(Entries with scene source code):
####

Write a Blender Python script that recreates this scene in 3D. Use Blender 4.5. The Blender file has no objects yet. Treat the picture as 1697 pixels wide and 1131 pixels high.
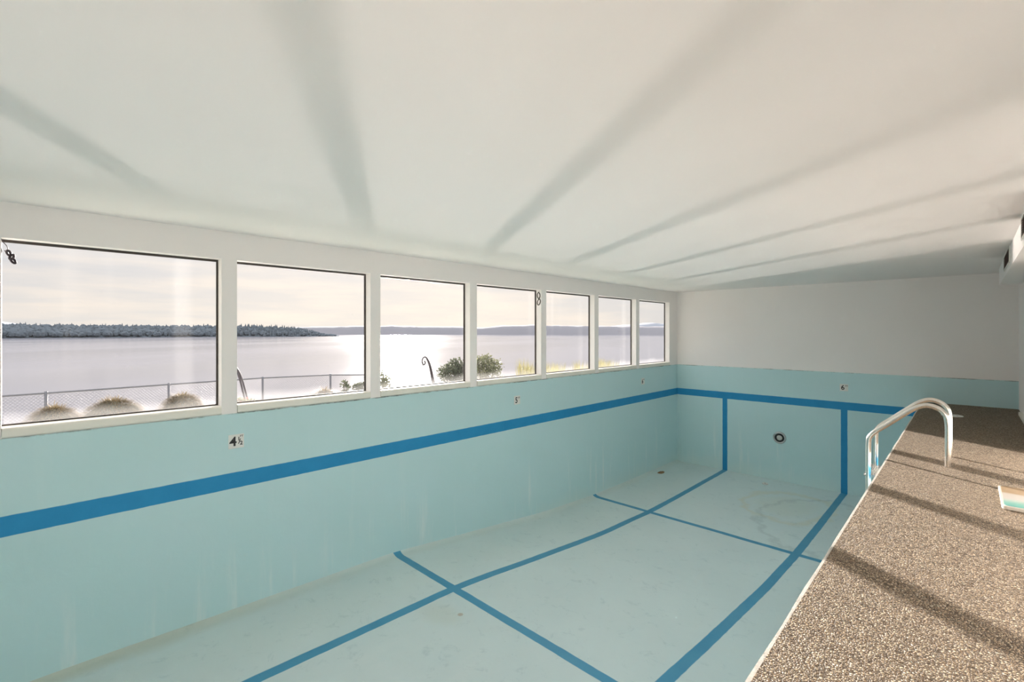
import bpy, bmesh, math, random
from mathutils import Vector, Matrix, noise as mnoise
random.seed(7)
SC = bpy.context.scene
COL = SC.collection
PI = math.pi

# ------------------------------------------------------------------ camera
# world: camera at the origin, +Y along the pool to the far end wall, -X towards the windows
W_PX, H_PX, F_PX, HORIZON = 1697.0, 1131.0, 782.6, 550.5
YAW = math.radians(44.10)
cd = bpy.data.cameras.new('camera')
cam = bpy.data.objects.new('camera', cd)
COL.objects.link(cam)
cd.sensor_width = 36.0
cd.lens = 36.0 * F_PX / W_PX
cd.shift_y = (HORIZON - H_PX / 2) / W_PX
cd.clip_start = 0.05
cd.clip_end = 20000
cam.location = (0, 0, 0)
cam.rotation_euler = (PI / 2, 0, YAW)
SC.camera = cam

# ------------------------------------------------------------------ light
SUN_AZ = Vector((-0.848, 0.530, 0)).normalized()
SUN_EL = math.radians(10.6)
to_sun = SUN_AZ * math.cos(SUN_EL) + Vector((0, 0, math.sin(SUN_EL)))
sd = bpy.data.lights.new('sun', 'SUN')
sd.energy = 14.5
sd.angle = math.radians(0.7)
sd.color = (1.0, 0.905, 0.83)
sun = bpy.data.objects.new('sun', sd)
COL.objects.link(sun)
sun.rotation_euler = to_sun.to_track_quat('Z', 'Y').to_euler()

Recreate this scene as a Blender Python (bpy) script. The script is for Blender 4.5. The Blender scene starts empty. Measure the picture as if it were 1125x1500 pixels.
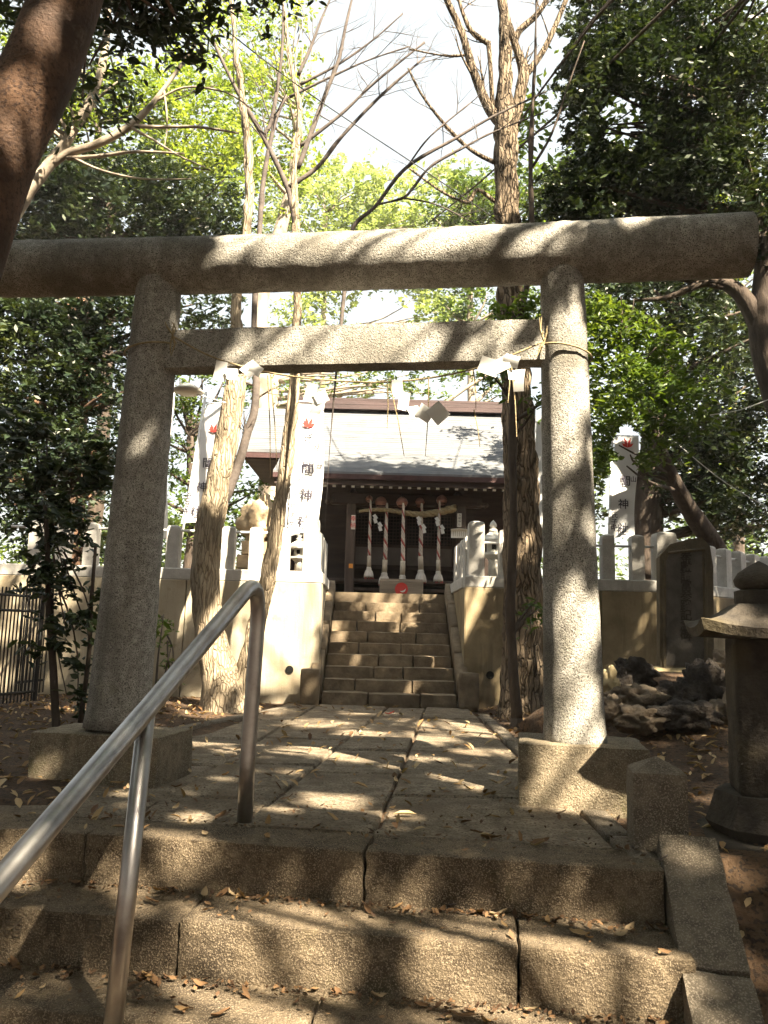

####

(PROBLEM REQUIREMENTS):
Restate, line by line and word for word, everything from the top of the material through the line that contains "PI = math.pi". Leave pictures out.

(SOLUTION):
Write a Blender Python script that recreates this scene in 3D. Use Blender 4.5. The Blender file has no objects yet. Treat the picture as 1697 pixels wide and 1131 pixels high.
import bpy, bmesh, math, random
from mathutils import Vector, Matrix, noise as mnoise
random.seed(7)
SC = bpy.context.scene
COL = SC.collection
PI = math.pi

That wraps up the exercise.